日常生活を送るうえで、火の不始末などによる火災は命の危険にさらされるため、備えておくべき要素のひとつです。
しかし、地震や隣家の火事などにより、自宅が火災の被害に遭ってしまうことがあります。
建築業界では「延焼線」や「延焼ライン」と呼ばれる用語が用いられていますが、具体的にはどのようなものを指すのでしょうか。
本記事では、防火の基本である延焼ラインの基本情報と、庇の関係性についてご説明します。
「延焼ライン」とは
延焼ライン(延焼線)とは法律上で用いられる用語ではなく、建築業界で使われる言葉です。
延焼とは家事が火元からほかの場所に火が移ることを指すもので、火災の被害を拡大する要因となります。
そのため、延焼ラインは火災が発生したときに、火が燃え移る可能性がある範囲を指します。
建築基準法においては「延焼のおそれがある部分」と表記されており、下記のように定義されます。
- 延焼のおそれがある部分は隣地境界線、道路中心線または同一敷地内の2つ以上の建築物
- 外壁間の中心線から、1階にあっては3m以下、2階以上にあっては5m以下の距離
- ただし、防火上有効な公園、広場、川などの空地・水面・耐火構造の壁は考慮しない
つまり、火災が発生したときに火の元から3m(2階以上の場合は5m)以内が延焼ラインになります。

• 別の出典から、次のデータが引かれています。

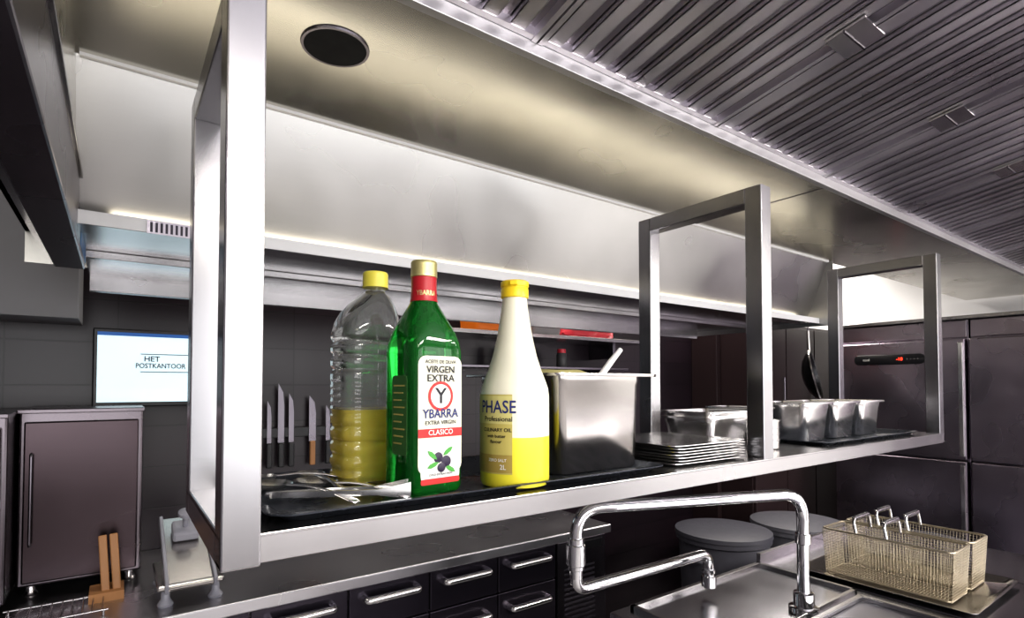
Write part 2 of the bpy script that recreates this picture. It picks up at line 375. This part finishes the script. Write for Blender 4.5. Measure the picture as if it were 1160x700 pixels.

そのため、延焼ラインとなる可能性がある場所には不燃材料や防炎材料といった、火に強い素材を使用することが求められます。
建築物の防火性能
建物に求められる防火性能には、下記のような基準が設けられています。
外壁(耐力壁) | 非損傷性:30分、遮熱性:30分 |
外壁(非耐力壁) | 遮熱性:30分 |
軒裏 | 遮熱性:30分 |
非損傷性とは火災が発生した際に変形や溶融、破壊などが起きるまでの時間を指すもので、長いほど火に強い性質を持つと言えます。
また、遮熱性とは外部の火災から発せられる高熱により、燃えてしまうまでの時間を指すものです。
そのため、遮熱性についても長い時間耐えられる強さが求められます。
庇と延焼ラインの関係性
ほかの家屋から火が移る際に延焼ラインが考慮されますが、庇は延焼ライン内に含まれることがあります。
延焼ライン内に含まれる庇には、火や熱に耐えられる非損傷性・遮熱性が求められます。
当社で取り扱っている庇の多くはアルミをはじめとして、熱に強い素材を採用しています。
そのため、隣家が火災に遭っても自宅に火が移る可能性を低減することができるでしょう。
おわりに
本記事では、延焼ラインと庇の関係性についてご説明しました。
延焼ラインとは隣家から自宅に火が移る可能性を含んだ範囲を指すもので、被害を最小限に抑えるために用いられます。
庇は延焼ラインに含まれることがあるため、火や熱に耐えられる非損傷性・遮熱性を持つ素材を使用することが望ましいです。
庇を設置する際は、火や熱に強い素材のものを選びましょう。